薬機法にはどう対処すればいい?
MZ:薬機法に関してはどうすればいいでしょうか。
中村:扱う商材によって異なりますが、たとえば化粧品の場合に多いのが、SNSに投稿されたその商品を使った際の個人の感想を、キャプチャしてクリエイティブやサイト内にに活用するケースです。あくまで1ユーザーの体験談でしかないので、それをもとに効果があることを伝えてしまうのは薬機法では効能効果を保証する表現として禁止されています。
その他にも、健康食品だと摂取することによって体のどこかに対して医薬品的な効能効果があることを伝えるのもNGです。

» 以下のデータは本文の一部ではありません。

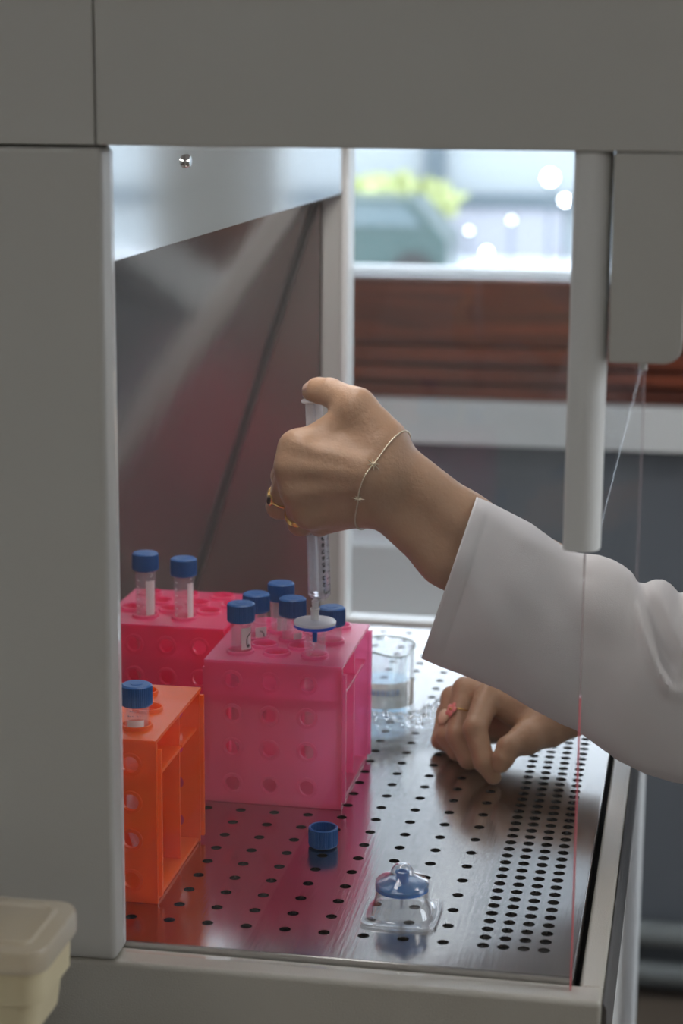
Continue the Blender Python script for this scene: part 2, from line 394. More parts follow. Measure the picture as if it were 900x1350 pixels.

薬機法の考え方として、特定の部位への栄養補給をする表現は、その部位の改善・増強を意味するため、医薬品的な効能効果に該当するとされています。
食事の代わりにドリンクなどを飲む置き換えダイエットなど、摂取カロリーが減り痩せるといった表現は、事実の範囲内であれば認められます。
MZ:薬としての承認をとっていなければ、効能を伝えられないということでしょうか。
中村:医薬品のような効能効果は、医薬品でなければ表示できませんので、そうなりますね。もしくは、特定保健用食品(トクホ)の許可の取得や機能性表示食品の届出などをしていれば、そこで認められた内容は訴求することができます。
MZ:その他に薬機法に関して特に気を付けたほうがいいケースはありますか。
中村:薬機法では医師や薬剤師のような医薬関係者や美容師などが商品をすすめる表現を禁止としています。特定の医師がよいと言っているものは効果も高いと消費者に信頼されるだろうと、うっかりクリエイティブとして活用してしまうケースもお見掛けしますが、気を付けるべきです。
社内外のサポートで非承認を減らす
MZ:薬機法はもちろん、ユーザーに不快感を与える表現など正直どこまで対応すればいいのか難しい領域だと思いますが、ヤフー側からも対応策の発信は行っているのでしょうか。
中村:いくつかの方法で情報発信を行っています。Yahoo!広告のヘルプページには広告掲載基準や薬機法についてなどの情報をまとめています。
また、それとは別に公式ラーニングポータルというオウンドメディアでヘルプには載せきれない非承認広告の事例などをコンテンツ化しています。さらに、薬機法に関しては薬機法ポータルというものを作って情報をまとめています。
MZ:これだけ気を付けるべき項目があると、社内の方への教育も求められますね。
中村:そうですね。特に薬機法は広告に関わった人すべてに責任が及ぶので、審査やサポートに関わるメンバーはマニュアルを見ながら日々業務にあたり、営業やプロダクト担当者向けにもeラーニングを用意して広告に関わる担当者全員の理解を深めるようにしています。
入稿前から配慮が行き届く世界に
MZ:今後、インターネット広告にはどのような考え方が求められると思いますか。
中村:インターネット広告の信頼性をより上げていくことがこれから重要になってくると思っています。この信頼感を上げるためには、我々だけでなく、広告主、広告会社、媒体社などインターネット広告に関わる皆様の協力が必要になってきます。関わる人が一体となって健全な広告を配信できるようにしていくべきだと考えています。
MZ:では、最後にヤフーとして今後どのように非承認の広告を減らしていくのか、教えてください。
中村:広告主や広告会社の方が意図せず法令違反やユーザーに対する不快な表現をしてしまわぬよう、今後も審査だけでなく啓発活動も積極的に行いたいと考えています。具体的には、透明性レポートの発表やウェビナーの開催、公式ラーニングポータルの充実などがあります。
これらの活動を通じて、広告を入稿後に審査して非承認にするだけではなく、入稿以前からどういった広告を作れば広告掲載基準に抵触しないのか、わかりやすくご案内するようにしたいです。